Kollege Colditz, Kollege Dulig oder SPD-Fraktion! Definitiv wollen wir nicht die Arbeit oder die Qualität der Schulen in Misskredit bringen. Dort wird Lobenswertes, Positives geleistet. Wenn, dann geht es um die politische Linie, die die Koalition und die Staatsregierung eingeschlagen haben und die wir kritisch-konstruktiv begleiten.

Dazu muss ich sagen, Herr Colditz: Wissenschaftlich ist, dass Wissenschaft nicht objektiv sein kann. Zu sagen, das seien objektive Fakten, ist ein wenig schwierig. Aber Sie haben recht, dass es sich allein um eine quantitative Erhebung handelt, die Sie dort gemacht haben. Wie viele Schüler nehmen teil? Wie finden die Schüler das? Wie finden die Eltern das? Wir fordern, dass es eine qualitative, wissenschaftliche Begleitung geben und diese veröffentlicht werden muss; denn bislang ist die wissenschaftliche Evaluation der Öffentlichkeit, auch der entsprechenden Fachöffentlichkeit, nicht vollumfänglich vorgestellt worden.

Ähnlich ist es bei den Zahlen vom April zum Mittelabfluss, zum Projektantragstand, die Sie genannt haben und

die uns nicht vorliegen.
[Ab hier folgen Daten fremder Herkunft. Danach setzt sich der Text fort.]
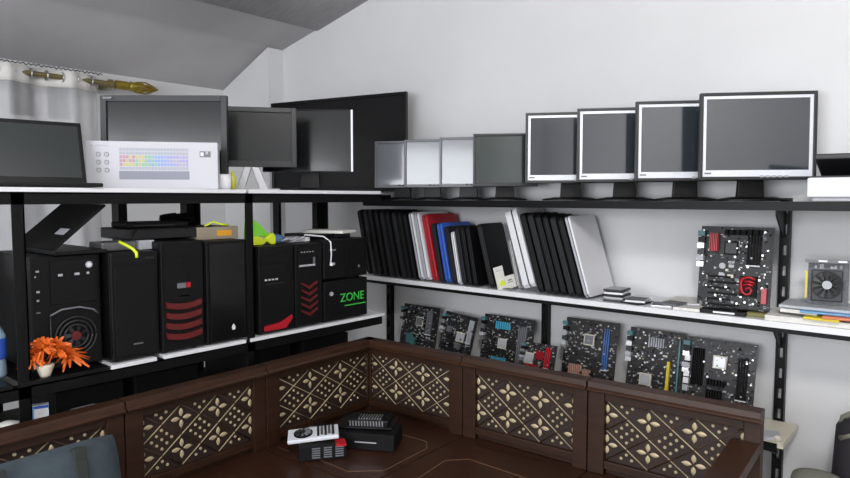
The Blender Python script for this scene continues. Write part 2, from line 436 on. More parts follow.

Ich frage mich, warum eine Ungleichheit zwischen den Fraktionen des Parlamentes besteht, und fordere, dass wir die Zahlen zur Verfügung gestellt bekommen. Auf diese Zahlen möchte ich noch einmal näher eingehen, denn es gibt nicht nur eine Lücke zwischen den bewilligten und den im Haushalt eingestellten Mitteln. 20 % sind einfach keine Erfolgsquote. Sie sind es vor allem dann nicht, wenn man vollmundig 30 Millionen verkündet. Vor allen Dingen besteht eine große Differenz zwischen den beantragten Mitteln – 2006: 11 Millionen Euro – und den bewilligten Mitteln – 2006: 6 Millionen Euro.

Fast die Hälfte aller Anträge wird abschlägig beschieden. Wenn wir ordentlich in die Tiefe gehen, wird sich zeigen, dass dort eine Lücke besteht. Das ist offensichtlich eine Beratungslücke. Darum fordern wir, dass die entsprechende Beratung auf regionaler Ebene eingeführt wird und die Arbeit der Servicestelle auf Landesebene unterstützt und erweitert werden kann.